Source data:
☆ ☆ ☆ ☆ ☆

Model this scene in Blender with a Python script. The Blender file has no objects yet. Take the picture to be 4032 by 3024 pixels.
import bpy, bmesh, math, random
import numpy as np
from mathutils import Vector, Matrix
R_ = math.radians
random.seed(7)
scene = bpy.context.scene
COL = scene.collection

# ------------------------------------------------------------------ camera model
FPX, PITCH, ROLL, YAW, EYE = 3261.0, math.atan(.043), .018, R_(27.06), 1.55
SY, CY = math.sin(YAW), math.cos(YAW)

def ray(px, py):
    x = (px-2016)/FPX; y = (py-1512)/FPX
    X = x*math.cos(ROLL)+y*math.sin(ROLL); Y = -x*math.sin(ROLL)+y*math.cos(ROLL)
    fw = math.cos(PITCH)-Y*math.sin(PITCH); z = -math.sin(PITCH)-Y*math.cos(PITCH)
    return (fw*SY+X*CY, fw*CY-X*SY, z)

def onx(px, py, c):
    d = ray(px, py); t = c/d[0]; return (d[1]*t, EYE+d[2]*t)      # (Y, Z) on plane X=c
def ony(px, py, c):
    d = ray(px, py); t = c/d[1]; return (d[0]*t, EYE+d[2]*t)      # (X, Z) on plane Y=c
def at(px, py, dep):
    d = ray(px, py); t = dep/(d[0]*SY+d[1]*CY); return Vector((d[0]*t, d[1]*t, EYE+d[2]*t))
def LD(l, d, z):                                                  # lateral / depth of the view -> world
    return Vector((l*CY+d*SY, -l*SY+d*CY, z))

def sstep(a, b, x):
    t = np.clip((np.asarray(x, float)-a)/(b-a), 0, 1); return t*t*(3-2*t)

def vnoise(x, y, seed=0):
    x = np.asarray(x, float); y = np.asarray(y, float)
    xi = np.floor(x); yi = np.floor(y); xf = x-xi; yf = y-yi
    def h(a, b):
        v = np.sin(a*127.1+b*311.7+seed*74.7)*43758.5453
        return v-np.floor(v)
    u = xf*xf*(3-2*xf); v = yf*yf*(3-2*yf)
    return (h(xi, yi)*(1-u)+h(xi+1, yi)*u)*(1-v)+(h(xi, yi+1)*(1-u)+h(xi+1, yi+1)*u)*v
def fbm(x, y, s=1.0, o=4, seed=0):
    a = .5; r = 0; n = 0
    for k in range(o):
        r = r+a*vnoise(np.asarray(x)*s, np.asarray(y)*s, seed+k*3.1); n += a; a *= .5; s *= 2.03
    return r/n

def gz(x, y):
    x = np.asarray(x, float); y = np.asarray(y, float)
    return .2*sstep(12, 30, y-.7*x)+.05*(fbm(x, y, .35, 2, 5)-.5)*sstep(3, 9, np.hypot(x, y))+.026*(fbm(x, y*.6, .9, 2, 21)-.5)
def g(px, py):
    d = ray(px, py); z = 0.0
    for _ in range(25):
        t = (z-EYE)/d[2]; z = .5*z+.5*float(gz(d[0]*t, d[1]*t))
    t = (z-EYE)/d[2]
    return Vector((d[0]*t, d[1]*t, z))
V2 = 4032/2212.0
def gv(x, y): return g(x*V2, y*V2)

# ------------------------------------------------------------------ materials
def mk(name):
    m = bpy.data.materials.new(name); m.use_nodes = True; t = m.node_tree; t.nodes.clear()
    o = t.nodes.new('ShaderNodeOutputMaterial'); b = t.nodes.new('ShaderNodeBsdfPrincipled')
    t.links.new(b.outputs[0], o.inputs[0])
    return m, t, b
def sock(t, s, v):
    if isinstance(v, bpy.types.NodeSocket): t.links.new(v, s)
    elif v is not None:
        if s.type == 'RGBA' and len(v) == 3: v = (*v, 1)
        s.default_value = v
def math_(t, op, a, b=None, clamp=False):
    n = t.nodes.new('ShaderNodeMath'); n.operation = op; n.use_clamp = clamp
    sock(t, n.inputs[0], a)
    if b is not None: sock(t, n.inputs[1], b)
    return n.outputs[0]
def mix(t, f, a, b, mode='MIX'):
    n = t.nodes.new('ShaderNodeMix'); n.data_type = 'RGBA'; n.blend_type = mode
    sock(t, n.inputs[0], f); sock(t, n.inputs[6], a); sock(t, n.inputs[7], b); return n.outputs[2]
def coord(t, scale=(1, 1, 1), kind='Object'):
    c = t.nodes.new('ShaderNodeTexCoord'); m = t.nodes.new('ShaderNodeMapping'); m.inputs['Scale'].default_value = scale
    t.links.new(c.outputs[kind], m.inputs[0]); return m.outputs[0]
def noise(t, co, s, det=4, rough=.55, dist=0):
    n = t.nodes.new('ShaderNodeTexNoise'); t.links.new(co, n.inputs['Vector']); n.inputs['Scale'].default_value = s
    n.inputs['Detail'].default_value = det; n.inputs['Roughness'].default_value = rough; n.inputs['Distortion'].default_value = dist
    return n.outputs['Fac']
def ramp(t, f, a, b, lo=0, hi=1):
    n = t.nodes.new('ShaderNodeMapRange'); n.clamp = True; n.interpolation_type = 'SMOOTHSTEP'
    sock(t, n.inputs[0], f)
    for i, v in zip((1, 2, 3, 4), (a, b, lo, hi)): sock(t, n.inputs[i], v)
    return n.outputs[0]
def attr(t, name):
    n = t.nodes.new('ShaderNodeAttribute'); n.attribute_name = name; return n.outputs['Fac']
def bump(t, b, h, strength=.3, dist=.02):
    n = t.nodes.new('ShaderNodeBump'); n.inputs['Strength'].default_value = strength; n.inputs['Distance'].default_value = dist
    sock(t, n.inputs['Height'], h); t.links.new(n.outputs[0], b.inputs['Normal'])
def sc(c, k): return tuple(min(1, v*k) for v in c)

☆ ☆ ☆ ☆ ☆

Aim of the task: From the data above, copy each line that has the string "scene".

The output:
Model this scene in Blender with a Python script. The Blender file has no objects yet. Take the picture to be 4032 by 3024 pixels.
scene = bpy.context.scene
COL = scene.collection